If the Rule 155 computations show that there exist underpayments and substantial understatements, this will satisfy the IRS's burden of production. (The IRS has satisfied its burden of production with respect to the supervisory-approval requirement: The initial determination to impose the section 6662(a) penalties was made by Sanchez and approved by his immediate supervisor, Andrews.)

[*9] In their post-trial briefs, the Barbaras' only argument against the imposition of the penalties was as follows:

In addition, should the Court not find in favor of the petitioners, the petitioners believe that no penalties under IRC Section 6662 should apply. Specifically, as stated in Regulation 1.6664-4(a). “No penalty may be imposed under section 6662 with respect to any portion of an underpayment upon a showing by the taxpayer that there was reasonable cause for, and the taxpayer acted in good faith with respect to such portion”.

The parties resolved all nonpenalty issues in the case except for the issue of whether Mr. Barbara materially participated in the lending business. In this context, the Barbaras' contention that they are not liable for penalties if the Court does not find in their favor is an argument that the Barbaras had reasonable cause and good faith for filing returns as if Mr. Barbara materially participated in the lending business.
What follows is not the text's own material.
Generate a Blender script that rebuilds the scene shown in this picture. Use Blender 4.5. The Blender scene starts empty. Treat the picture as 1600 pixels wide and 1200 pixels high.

Because we find in the Barbaras' favor on the material-participation issue, it is not necessary to reach their argument that they had reasonable cause and good faith with respect to whether Mr. Barbara materially participated in his lending business.

There were other adjustments in the notice of deficiency that are unrelated to whether Mr. Barbara materially participated in the lending business. Many of these adjustments were conceded by the Barbaras and could result in underpayments for the years at issue. However, the Barbaras did not argue that [*10] the reasonable-cause exception applies to any portions of underpayments due to these conceded adjustments. The Barbaras did not propose findings of fact regarding these conceded adjustments. The record does not show that the reasonable-cause exception applies to these conceded adjustments. The Barbaras did not make any arguments on brief about these conceded adjustments or the applicability of the reasonable-cause exception to these conceded adjustments. In summary, the Barbaras do not argue, and the record does not support, the applicability of the reasonable-cause exception as to these conceded adjustments.

We hold that the Barbaras are liable for the section 6662(a) penalties to the extent Rule 155 computations show there are underpayments and substantial understatements of tax.

To reflect the foregoing,

Decision will be entered under Rule 155.

FOOTNOTES

1 Unless otherwise indicated, all section references are to the Internal Revenue Code in effect for the years at issue, and all Rule references are to the Tax Court Rules of Practice and Procedure.